As a child, Rowling often wrote fantasy stories, which she would usually then read to her sister. She recalls that: "I can still remember me telling her a story in which she fell down a rabbit hole and was fed strawberries by the rabbit family inside it. Certainly the first story I ever wrote down (when I was five or six) was about a rabbit called Rabbit. He got the measles and was visited by his friends, including a giant bee called Miss Bee." At the age of nine, Rowling moved to Church Cottage in the Gloucestershire village of Tutshill, close to Chepstow, Wales. When she was a young teenager, her great aunt, who Rowling said "taught classics and approved of a thirst for knowledge, even of a questionable kind," gave her a very old copy of Jessica Mitford's autobiography, Hons and Rebels. Mitford became Rowling's heroine, and Rowling subsequently read all of her books.

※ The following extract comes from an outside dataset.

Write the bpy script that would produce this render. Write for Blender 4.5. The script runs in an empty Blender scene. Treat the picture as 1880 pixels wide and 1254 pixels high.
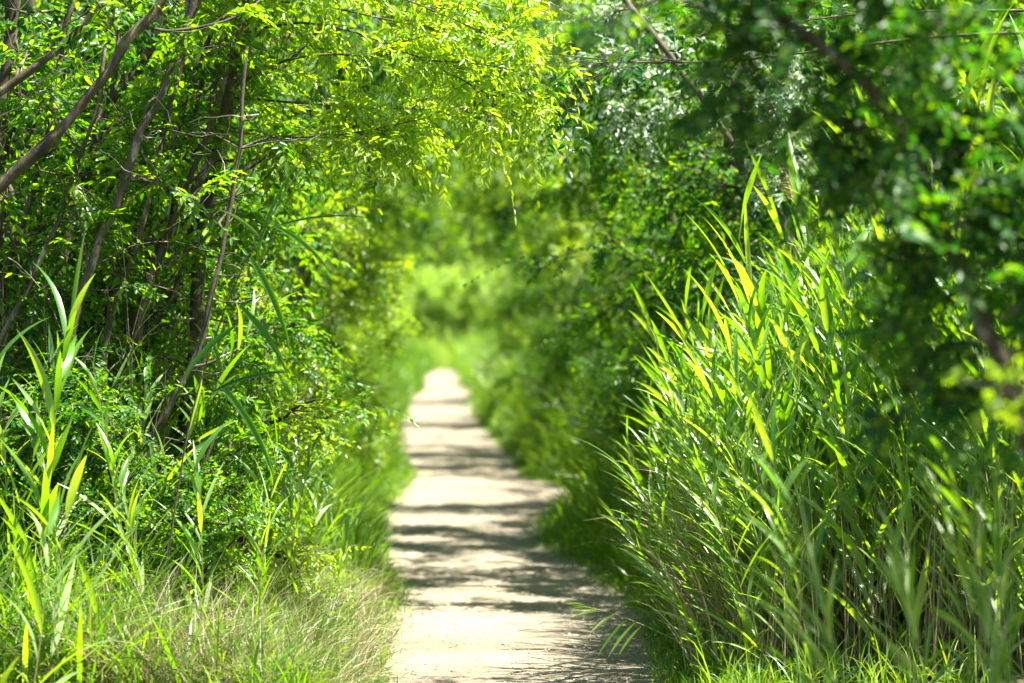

Rowling has said of her teenage years, in an interview with The New Yorker, "I wasn’t particularly happy. I think it’s a dreadful time of life." She had a difficult homelife; her mother was ill and she had a difficult relationship with her father (she is no longer on speaking terms with him). She attended secondary school at Wyedean School and College, where her mother had worked as a technician in the science department. Rowling said of her adolescence, "Hermione [a bookish, know-it-all Harry Potter character] is loosely based on me. She's a caricature of me when I was eleven, which I'm not particularly proud of." Steve Eddy, who taught Rowling English when she first arrived, remembers her as "not exceptional" but "one of a group of girls who were bright, and quite good at English." Sean Harris, her best friend in the Upper Sixth owned a turquoise Ford Anglia, which she says inspired the one in her books.